TASK GOAL:
Reproduce each line of the listing exactly.

================================

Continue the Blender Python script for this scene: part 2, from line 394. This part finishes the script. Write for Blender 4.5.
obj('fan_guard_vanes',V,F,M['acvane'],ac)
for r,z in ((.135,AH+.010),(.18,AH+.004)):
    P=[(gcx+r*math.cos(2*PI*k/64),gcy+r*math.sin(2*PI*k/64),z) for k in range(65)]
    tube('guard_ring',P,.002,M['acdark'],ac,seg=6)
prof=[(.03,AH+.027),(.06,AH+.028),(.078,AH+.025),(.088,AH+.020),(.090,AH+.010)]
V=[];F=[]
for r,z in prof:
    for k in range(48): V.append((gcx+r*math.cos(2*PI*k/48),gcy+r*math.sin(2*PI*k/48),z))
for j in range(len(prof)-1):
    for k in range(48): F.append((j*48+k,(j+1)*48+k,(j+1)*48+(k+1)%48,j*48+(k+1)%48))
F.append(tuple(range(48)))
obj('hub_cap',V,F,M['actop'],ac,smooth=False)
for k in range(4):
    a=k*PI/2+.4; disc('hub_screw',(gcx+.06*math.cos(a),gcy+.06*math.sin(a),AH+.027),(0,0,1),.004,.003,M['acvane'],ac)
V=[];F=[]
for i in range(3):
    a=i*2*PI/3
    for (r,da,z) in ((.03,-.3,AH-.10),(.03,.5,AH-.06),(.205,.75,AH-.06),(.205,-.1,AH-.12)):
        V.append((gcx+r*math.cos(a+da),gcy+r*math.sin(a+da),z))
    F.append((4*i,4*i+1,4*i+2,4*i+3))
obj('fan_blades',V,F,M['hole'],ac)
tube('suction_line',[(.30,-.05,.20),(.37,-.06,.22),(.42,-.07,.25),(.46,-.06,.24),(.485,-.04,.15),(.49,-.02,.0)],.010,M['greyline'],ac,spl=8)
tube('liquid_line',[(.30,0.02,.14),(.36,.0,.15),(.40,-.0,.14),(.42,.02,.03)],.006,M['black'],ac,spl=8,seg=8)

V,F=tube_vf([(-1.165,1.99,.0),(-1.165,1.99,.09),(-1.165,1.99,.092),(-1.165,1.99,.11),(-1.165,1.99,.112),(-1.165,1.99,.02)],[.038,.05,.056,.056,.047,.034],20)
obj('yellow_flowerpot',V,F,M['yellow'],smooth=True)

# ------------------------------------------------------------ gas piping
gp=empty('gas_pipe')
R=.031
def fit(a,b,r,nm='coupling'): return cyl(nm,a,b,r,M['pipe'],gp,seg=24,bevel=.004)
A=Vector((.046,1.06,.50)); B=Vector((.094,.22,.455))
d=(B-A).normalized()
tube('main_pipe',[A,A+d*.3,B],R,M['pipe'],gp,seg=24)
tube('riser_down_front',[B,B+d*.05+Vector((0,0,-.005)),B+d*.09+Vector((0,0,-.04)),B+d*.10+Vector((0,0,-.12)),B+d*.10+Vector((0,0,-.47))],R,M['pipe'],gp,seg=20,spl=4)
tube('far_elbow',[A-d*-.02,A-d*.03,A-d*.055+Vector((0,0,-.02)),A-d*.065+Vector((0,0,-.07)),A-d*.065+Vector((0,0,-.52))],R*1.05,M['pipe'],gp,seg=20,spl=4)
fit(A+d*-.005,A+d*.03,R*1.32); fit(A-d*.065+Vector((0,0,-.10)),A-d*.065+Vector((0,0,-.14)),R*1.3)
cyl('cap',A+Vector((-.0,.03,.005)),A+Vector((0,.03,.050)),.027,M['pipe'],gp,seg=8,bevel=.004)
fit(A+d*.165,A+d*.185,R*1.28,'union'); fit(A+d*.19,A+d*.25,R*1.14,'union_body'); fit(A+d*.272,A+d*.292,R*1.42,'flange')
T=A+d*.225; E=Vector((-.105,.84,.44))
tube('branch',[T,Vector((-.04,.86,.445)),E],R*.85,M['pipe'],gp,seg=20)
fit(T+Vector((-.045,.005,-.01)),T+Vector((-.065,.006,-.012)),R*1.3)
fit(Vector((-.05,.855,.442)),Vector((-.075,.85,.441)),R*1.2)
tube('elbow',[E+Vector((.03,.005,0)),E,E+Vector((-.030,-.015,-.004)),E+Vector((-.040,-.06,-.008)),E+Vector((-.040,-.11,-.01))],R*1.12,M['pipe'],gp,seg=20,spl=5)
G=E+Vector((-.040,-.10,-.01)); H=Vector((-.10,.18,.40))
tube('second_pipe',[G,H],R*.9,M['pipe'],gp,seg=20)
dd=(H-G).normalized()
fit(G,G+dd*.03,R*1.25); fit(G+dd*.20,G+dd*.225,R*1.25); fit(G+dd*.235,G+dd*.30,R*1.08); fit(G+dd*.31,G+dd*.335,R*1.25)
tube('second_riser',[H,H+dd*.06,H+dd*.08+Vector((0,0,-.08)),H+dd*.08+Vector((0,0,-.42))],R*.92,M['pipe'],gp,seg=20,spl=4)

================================

SOLVED EXERCISE:
Continue the Blender Python script for this scene: part 2, from line 394. This part finishes the script. Write for Blender 4.5.
obj('fan_guard_vanes',V,F,M['acvane'],ac)
for r,z in ((.135,AH+.010),(.18,AH+.004)):
    P=[(gcx+r*math.cos(2*PI*k/64),gcy+r*math.sin(2*PI*k/64),z) for k in range(65)]
    tube('guard_ring',P,.002,M['acdark'],ac,seg=6)
prof=[(.03,AH+.027),(.06,AH+.028),(.078,AH+.025),(.088,AH+.020),(.090,AH+.010)]
V=[];F=[]
for r,z in prof:
    for k in range(48): V.append((gcx+r*math.cos(2*PI*k/48),gcy+r*math.sin(2*PI*k/48),z))
for j in range(len(prof)-1):
    for k in range(48): F.append((j*48+k,(j+1)*48+k,(j+1)*48+(k+1)%48,j*48+(k+1)%48))
F.append(tuple(range(48)))
obj('hub_cap',V,F,M['actop'],ac,smooth=False)
for k in range(4):
    a=k*PI/2+.4; disc('hub_screw',(gcx+.06*math.cos(a),gcy+.06*math.sin(a),AH+.027),(0,0,1),.004,.003,M['acvane'],ac)
V=[];F=[]
for i in range(3):
    a=i*2*PI/3
    for (r,da,z) in ((.03,-.3,AH-.10),(.03,.5,AH-.06),(.205,.75,AH-.06),(.205,-.1,AH-.12)):
        V.append((gcx+r*math.cos(a+da),gcy+r*math.sin(a+da),z))
    F.append((4*i,4*i+1,4*i+2,4*i+3))
obj('fan_blades',V,F,M['hole'],ac)
tube('suction_line',[(.30,-.05,.20),(.37,-.06,.22),(.42,-.07,.25),(.46,-.06,.24),(.485,-.04,.15),(.49,-.02,.0)],.010,M['greyline'],ac,spl=8)
tube('liquid_line',[(.30,0.02,.14),(.36,.0,.15),(.40,-.0,.14),(.42,.02,.03)],.006,M['black'],ac,spl=8,seg=8)

V,F=tube_vf([(-1.165,1.99,.0),(-1.165,1.99,.09),(-1.165,1.99,.092),(-1.165,1.99,.11),(-1.165,1.99,.112),(-1.165,1.99,.02)],[.038,.05,.056,.056,.047,.034],20)
obj('yellow_flowerpot',V,F,M['yellow'],smooth=True)

# ------------------------------------------------------------ gas piping
gp=empty('gas_pipe')
R=.031
def fit(a,b,r,nm='coupling'): return cyl(nm,a,b,r,M['pipe'],gp,seg=24,bevel=.004)
A=Vector((.046,1.06,.50)); B=Vector((.094,.22,.455))
d=(B-A).normalized()
tube('main_pipe',[A,A+d*.3,B],R,M['pipe'],gp,seg=24)
tube('riser_down_front',[B,B+d*.05+Vector((0,0,-.005)),B+d*.09+Vector((0,0,-.04)),B+d*.10+Vector((0,0,-.12)),B+d*.10+Vector((0,0,-.47))],R,M['pipe'],gp,seg=20,spl=4)
tube('far_elbow',[A-d*-.02,A-d*.03,A-d*.055+Vector((0,0,-.02)),A-d*.065+Vector((0,0,-.07)),A-d*.065+Vector((0,0,-.52))],R*1.05,M['pipe'],gp,seg=20,spl=4)
fit(A+d*-.005,A+d*.03,R*1.32); fit(A-d*.065+Vector((0,0,-.10)),A-d*.065+Vector((0,0,-.14)),R*1.3)
cyl('cap',A+Vector((-.0,.03,.005)),A+Vector((0,.03,.050)),.027,M['pipe'],gp,seg=8,bevel=.004)
fit(A+d*.165,A+d*.185,R*1.28,'union'); fit(A+d*.19,A+d*.25,R*1.14,'union_body'); fit(A+d*.272,A+d*.292,R*1.42,'flange')
T=A+d*.225; E=Vector((-.105,.84,.44))
tube('branch',[T,Vector((-.04,.86,.445)),E],R*.85,M['pipe'],gp,seg=20)
fit(T+Vector((-.045,.005,-.01)),T+Vector((-.065,.006,-.012)),R*1.3)
fit(Vector((-.05,.855,.442)),Vector((-.075,.85,.441)),R*1.2)
tube('elbow',[E+Vector((.03,.005,0)),E,E+Vector((-.030,-.015,-.004)),E+Vector((-.040,-.06,-.008)),E+Vector((-.040,-.11,-.01))],R*1.12,M['pipe'],gp,seg=20,spl=5)
G=E+Vector((-.040,-.10,-.01)); H=Vector((-.10,.18,.40))
tube('second_pipe',[G,H],R*.9,M['pipe'],gp,seg=20)
dd=(H-G).normalized()
fit(G,G+dd*.03,R*1.25); fit(G+dd*.20,G+dd*.225,R*1.25); fit(G+dd*.235,G+dd*.30,R*1.08); fit(G+dd*.31,G+dd*.335,R*1.25)
tube('second_riser',[H,H+dd*.06,H+dd*.08+Vector((0,0,-.08)),H+dd*.08+Vector((0,0,-.42))],R*.92,M['pipe'],gp,seg=20,spl=4)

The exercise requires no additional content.